# EXERCISE PROMPT:
Quote all of the data that follows exactly as written, skipping the images.

|---|

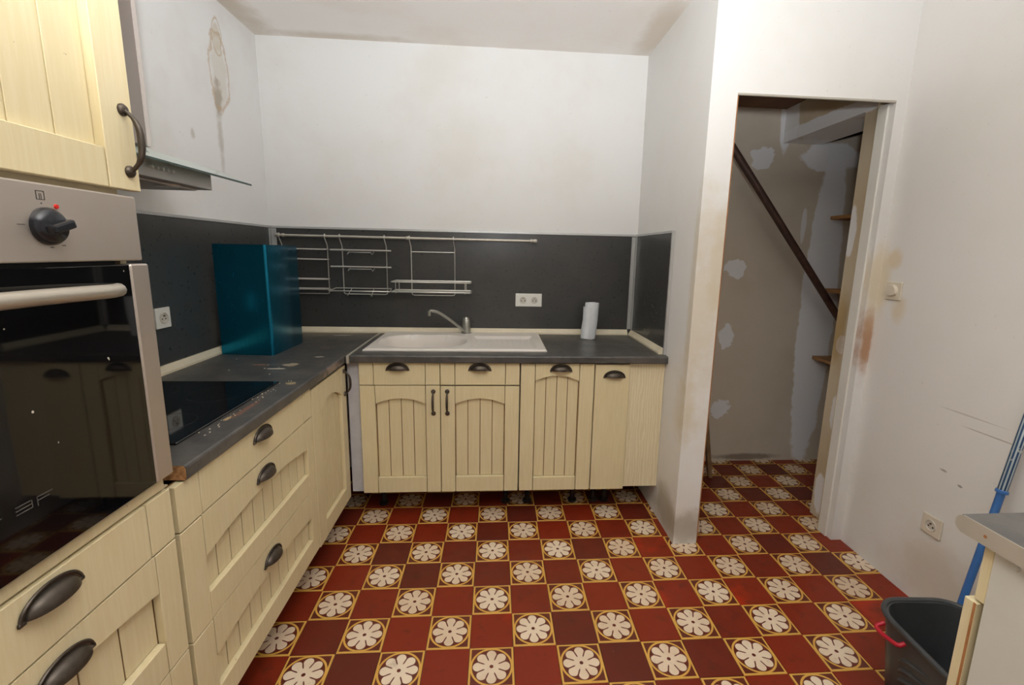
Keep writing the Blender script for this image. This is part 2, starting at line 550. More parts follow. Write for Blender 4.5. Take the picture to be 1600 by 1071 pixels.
# ------------------------------------------------------------------ the setting
XL, XR, YB, ZC, XW, YD = -1.34, .894, .591, 2.57, 1.774, -.30
YN = -3.45          # wall behind the photographer
struct(box('wall_left', 'wall_left', None, XL - .12, XL, YN, YB + .12, -.02, ZC))
struct(box('wall_back', 'wall_back', None, XL, XR, YB, YB + .12, -.02, ZC))
struct(box('wall_front', 'wall', None, XL - .12, XW + .12, YN - .12, YN, -.02, ZC))
struct(box('wall_right', 'wall_right', None, XW, XW + .12, YN, YD + .12, -.02, ZC))
# lintel over the doorway and the narrow pier on its right
bm = bmesh.new()
bx(bm, XR, 1.012, YD, .711, -.02, ZC)
bx(bm, 1.012, XW, YD, YD + .030, 2.092, ZC)
bx(bm, 1.722, XW, YD, YD + .085, -.02, 2.092)
struct(obj('wall_partition', bm, 'wall_partition', None))
struct(box('ceiling', 'ceiling', None, XL - .12, XW + .12, YN - .12, YB + .12, ZC, ZC + .1))
# doorway trims: raw wooden edge on the left, corner bead below the lintel, white stop on the right
struct(box('trim_1', 'raw_wood', None, 1.012, 1.019, YD + .004, YD + .09, 0, 2.092))
struct(box('trim_2', 'alu_matt', None, 1.012, 1.722, YD - .002, YD + .01, 2.084, 2.093, bev=.002))
struct(box('trim_3', 'plastic', None, 1.712, 1.722, YD + .03, YD + .085, 0, 2.084, bev=.002))

# closet under the stairs behind the doorway
YC = .61
bm = bmesh.new()
prism(bm, [(1.012, -.02), (2.9, -.02), (2.9, 2.36), (2.04, 2.122), (2.04, 2.32), (1.012, 2.32)], YC, YC + .1, 'xz')
struct(obj('wall_closet_back', bm, 'closet_back', None))
bm = bmesh.new()
bx(bm, 1.79, 1.815, YD + .086, -.045, -.02, 2.32)
struct(obj('wall_closet_return', bm, 'closet_right', None))
bm = bmesh.new()
bx(bm, 1.7905, 2.04, -.045, YC, 2.12, 2.32)
struct(obj('wall_closet_soffit', bm, 'closet_right', None))
struct(box('ceiling_closet', 'closet_ceiling', None, 1.012, 1.82, YD + .0305, YC, 2.32, 2.40))
bm = bmesh.new()
bx(bm, 2.9, 2.95, -.3, .95, -.02, 3.0)
bx(bm, 1.815, 2.95, -.25, -.2, -.02, 3.0)
bx(bm, 1.815, 2.95, .90, .95, 1.9, 3.0)
bx(bm, 1.815, 2.95, -.25, .95, 2.95, 3.0)
struct(obj('wall_stairwell', bm, 'dark_void', None))
bm = bmesh.new()
bx(bm, 1.722, 1.79, YD + .0855, YD + .10, -.02, 2.32)
struct(obj('trim_4', bm, 'closet_right', None))
# skirting shadow gap at right wall and plaster crumbs are left to the wall paint

# floor: grout bed + single tiles
T = .1573
bm = bmesh.new()
bx(bm, XL - .1, 2.9, YN - .1, YC + .15, -.06, -.0035)
floor = struct(obj('floor', bm, 'grout', None))

def tile_mesh(name, mat):
    bm = bmesh.new()
    h = T / 2 - .0008
    bx(bm, -h, h, -h, h, -.012, 0, .0012)
    uvl = bm.loops.layers.uv.new('UVMap')
    for f in bm.faces:
        for l in f.loops:
            l[uvl].uv = (l.vert.co.x / T + .5, l.vert.co.y / T + .5)
    return mesh(name, bm, M[mat])
tm = (tile_mesh('flower_tile', 'tile_flower'), tile_mesh('red_tile', 'tile_red'))
rest = {0: [], 1: []}
for r in range(-4, 22):
    for i in range(-8, 16):
        x, y = i * T, -r * T
        closet = y > YD and x > 1.0
        if closet:
            if x > 2.5:
                continue
        elif x > XW + .03 or r == -4:
            continue
        k = (i + r) % 2
        if r <= 7 and x > -1.15:
            link(('flower_tile', 'red_tile')[k], tm[k], floor, (x, y, random.uniform(-.0006, .0004)),
                 (random.uniform(-.003, .003), random.uniform(-.003, .003), random.choice((0, 1, 2, 3)) * PI / 2 + random.uniform(-.006, .006)))
        else:
            rest[k].append((x, y))
for k in (0, 1):
    bm = bmesh.new()
    uvl = bm.loops.layers.uv.new('UVMap')
    for (x, y) in rest[k]:
        h = T / 2 - .0008
        a = [bm.verts.new((x + sx * h, y + sy * h, -.0005)) for sx, sy in ((-1, -1), (1, -1), (1, 1), (-1, 1))]
        b = [bm.verts.new((x + sx * h, y + sy * h, -.012)) for sx, sy in ((-1, -1), (1, -1), (1, 1), (-1, 1))]
        fs = [bm.faces.new(a)] + [bm.faces.new((a[j], b[j], b[(j + 1) % 4], a[(j + 1) % 4])) for j in range(4)]
        for f in fs:
            for l in f.loops:
                l[uvl].uv = ((l.vert.co.x - x) / T + .5, (l.vert.co.y - y) / T + .5)
    o = obj(('flower_tiles_beyond', 'red_tiles_beyond')[k], bm, ('tile_flower', 'tile_red')[k], floor)
    o['kind'] = 'stuff'

# ------------------------------------------------------------------ cabinet hardware
def cup_mesh():
    bm = bmesh.new()
    a, b, c = .050, .024, .030
    nu, nv = 18, 8
    for (sa, sb, scz, flip) in ((1, 1, 1, False), (.93, .88, .92, True)):
        g = []
        for j in range(nv + 1):
            ph = PI / 2 * j / nv
            row = []
            for i in range(nu + 1):
                th = PI * i / nu
                row.append(bm.verts.new((-a * sa * math.cos(th), -b * sb * math.sin(th) * math.cos(ph) - .002,
                                         c * scz * math.sin(th) * math.sin(ph) - .016)))
            g.append(row)
        for j in range(nv):
            for i in range(nu):
                bm.faces.new((g[j][i], g[j][i + 1], g[j + 1][i + 1], g[j + 1][i]))
    # flange against the front, with a rolled outer edge and two little feet
    A = [(-.058 * math.cos(PI * i / 20), -.017 + .037 * math.sin(PI * i / 20)) for i in range(21)]
    prism(bm, A, -.0035, 0)
    tube(bm, [(p[0], -.0035, p[1]) for p in A], .0028, 6)
    for s in (-1, 1):
        bx(bm, s * .055 - .007, s * .055 + .007, -.006, 0, -.021, -.013, .002)
    bmesh.ops.remove_doubles(bm, verts=bm.verts, dist=1e-5)
    return mesh('cup_handle', bm, M['pewter'], 50)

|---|

# TASK ANSWER:
Keep writing the Blender script for this image. This is part 2, starting at line 550. More parts follow. Write for Blender 4.5. Take the picture to be 1600 by 1071 pixels.
# ------------------------------------------------------------------ the setting
XL, XR, YB, ZC, XW, YD = -1.34, .894, .591, 2.57, 1.774, -.30
YN = -3.45          # wall behind the photographer
struct(box('wall_left', 'wall_left', None, XL - .12, XL, YN, YB + .12, -.02, ZC))
struct(box('wall_back', 'wall_back', None, XL, XR, YB, YB + .12, -.02, ZC))
struct(box('wall_front', 'wall', None, XL - .12, XW + .12, YN - .12, YN, -.02, ZC))
struct(box('wall_right', 'wall_right', None, XW, XW + .12, YN, YD + .12, -.02, ZC))
# lintel over the doorway and the narrow pier on its right
bm = bmesh.new()
bx(bm, XR, 1.012, YD, .711, -.02, ZC)
bx(bm, 1.012, XW, YD, YD + .030, 2.092, ZC)
bx(bm, 1.722, XW, YD, YD + .085, -.02, 2.092)
struct(obj('wall_partition', bm, 'wall_partition', None))
struct(box('ceiling', 'ceiling', None, XL - .12, XW + .12, YN - .12, YB + .12, ZC, ZC + .1))
# doorway trims: raw wooden edge on the left, corner bead below the lintel, white stop on the right
struct(box('trim_1', 'raw_wood', None, 1.012, 1.019, YD + .004, YD + .09, 0, 2.092))
struct(box('trim_2', 'alu_matt', None, 1.012, 1.722, YD - .002, YD + .01, 2.084, 2.093, bev=.002))
struct(box('trim_3', 'plastic', None, 1.712, 1.722, YD + .03, YD + .085, 0, 2.084, bev=.002))

# closet under the stairs behind the doorway
YC = .61
bm = bmesh.new()
prism(bm, [(1.012, -.02), (2.9, -.02), (2.9, 2.36), (2.04, 2.122), (2.04, 2.32), (1.012, 2.32)], YC, YC + .1, 'xz')
struct(obj('wall_closet_back', bm, 'closet_back', None))
bm = bmesh.new()
bx(bm, 1.79, 1.815, YD + .086, -.045, -.02, 2.32)
struct(obj('wall_closet_return', bm, 'closet_right', None))
bm = bmesh.new()
bx(bm, 1.7905, 2.04, -.045, YC, 2.12, 2.32)
struct(obj('wall_closet_soffit', bm, 'closet_right', None))
struct(box('ceiling_closet', 'closet_ceiling', None, 1.012, 1.82, YD + .0305, YC, 2.32, 2.40))
bm = bmesh.new()
bx(bm, 2.9, 2.95, -.3, .95, -.02, 3.0)
bx(bm, 1.815, 2.95, -.25, -.2, -.02, 3.0)
bx(bm, 1.815, 2.95, .90, .95, 1.9, 3.0)
bx(bm, 1.815, 2.95, -.25, .95, 2.95, 3.0)
struct(obj('wall_stairwell', bm, 'dark_void', None))
bm = bmesh.new()
bx(bm, 1.722, 1.79, YD + .0855, YD + .10, -.02, 2.32)
struct(obj('trim_4', bm, 'closet_right', None))
# skirting shadow gap at right wall and plaster crumbs are left to the wall paint

# floor: grout bed + single tiles
T = .1573
bm = bmesh.new()
bx(bm, XL - .1, 2.9, YN - .1, YC + .15, -.06, -.0035)
floor = struct(obj('floor', bm, 'grout', None))

def tile_mesh(name, mat):
    bm = bmesh.new()
    h = T / 2 - .0008
    bx(bm, -h, h, -h, h, -.012, 0, .0012)
    uvl = bm.loops.layers.uv.new('UVMap')
    for f in bm.faces:
        for l in f.loops:
            l[uvl].uv = (l.vert.co.x / T + .5, l.vert.co.y / T + .5)
    return mesh(name, bm, M[mat])
tm = (tile_mesh('flower_tile', 'tile_flower'), tile_mesh('red_tile', 'tile_red'))
rest = {0: [], 1: []}
for r in range(-4, 22):
    for i in range(-8, 16):
        x, y = i * T, -r * T
        closet = y > YD and x > 1.0
        if closet:
            if x > 2.5:
                continue
        elif x > XW + .03 or r == -4:
            continue
        k = (i + r) % 2
        if r <= 7 and x > -1.15:
            link(('flower_tile', 'red_tile')[k], tm[k], floor, (x, y, random.uniform(-.0006, .0004)),
                 (random.uniform(-.003, .003), random.uniform(-.003, .003), random.choice((0, 1, 2, 3)) * PI / 2 + random.uniform(-.006, .006)))
        else:
            rest[k].append((x, y))
for k in (0, 1):
    bm = bmesh.new()
    uvl = bm.loops.layers.uv.new('UVMap')
    for (x, y) in rest[k]:
        h = T / 2 - .0008
        a = [bm.verts.new((x + sx * h, y + sy * h, -.0005)) for sx, sy in ((-1, -1), (1, -1), (1, 1), (-1, 1))]
        b = [bm.verts.new((x + sx * h, y + sy * h, -.012)) for sx, sy in ((-1, -1), (1, -1), (1, 1), (-1, 1))]
        fs = [bm.faces.new(a)] + [bm.faces.new((a[j], b[j], b[(j + 1) % 4], a[(j + 1) % 4])) for j in range(4)]
        for f in fs:
            for l in f.loops:
                l[uvl].uv = ((l.vert.co.x - x) / T + .5, (l.vert.co.y - y) / T + .5)
    o = obj(('flower_tiles_beyond', 'red_tiles_beyond')[k], bm, ('tile_flower', 'tile_red')[k], floor)
    o['kind'] = 'stuff'

# ------------------------------------------------------------------ cabinet hardware
def cup_mesh():
    bm = bmesh.new()
    a, b, c = .050, .024, .030
    nu, nv = 18, 8
    for (sa, sb, scz, flip) in ((1, 1, 1, False), (.93, .88, .92, True)):
        g = []
        for j in range(nv + 1):
            ph = PI / 2 * j / nv
            row = []
            for i in range(nu + 1):
                th = PI * i / nu
                row.append(bm.verts.new((-a * sa * math.cos(th), -b * sb * math.sin(th) * math.cos(ph) - .002,
                                         c * scz * math.sin(th) * math.sin(ph) - .016)))
            g.append(row)
        for j in range(nv):
            for i in range(nu):
                bm.faces.new((g[j][i], g[j][i + 1], g[j + 1][i + 1], g[j + 1][i]))
    # flange against the front, with a rolled outer edge and two little feet
    A = [(-.058 * math.cos(PI * i / 20), -.017 + .037 * math.sin(PI * i / 20)) for i in range(21)]
    prism(bm, A, -.0035, 0)
    tube(bm, [(p[0], -.0035, p[1]) for p in A], .0028, 6)
    for s in (-1, 1):
        bx(bm, s * .055 - .007, s * .055 + .007, -.006, 0, -.021, -.013, .002)
    bmesh.ops.remove_doubles(bm, verts=bm.verts, dist=1e-5)
    return mesh('cup_handle', bm, M['pewter'], 50)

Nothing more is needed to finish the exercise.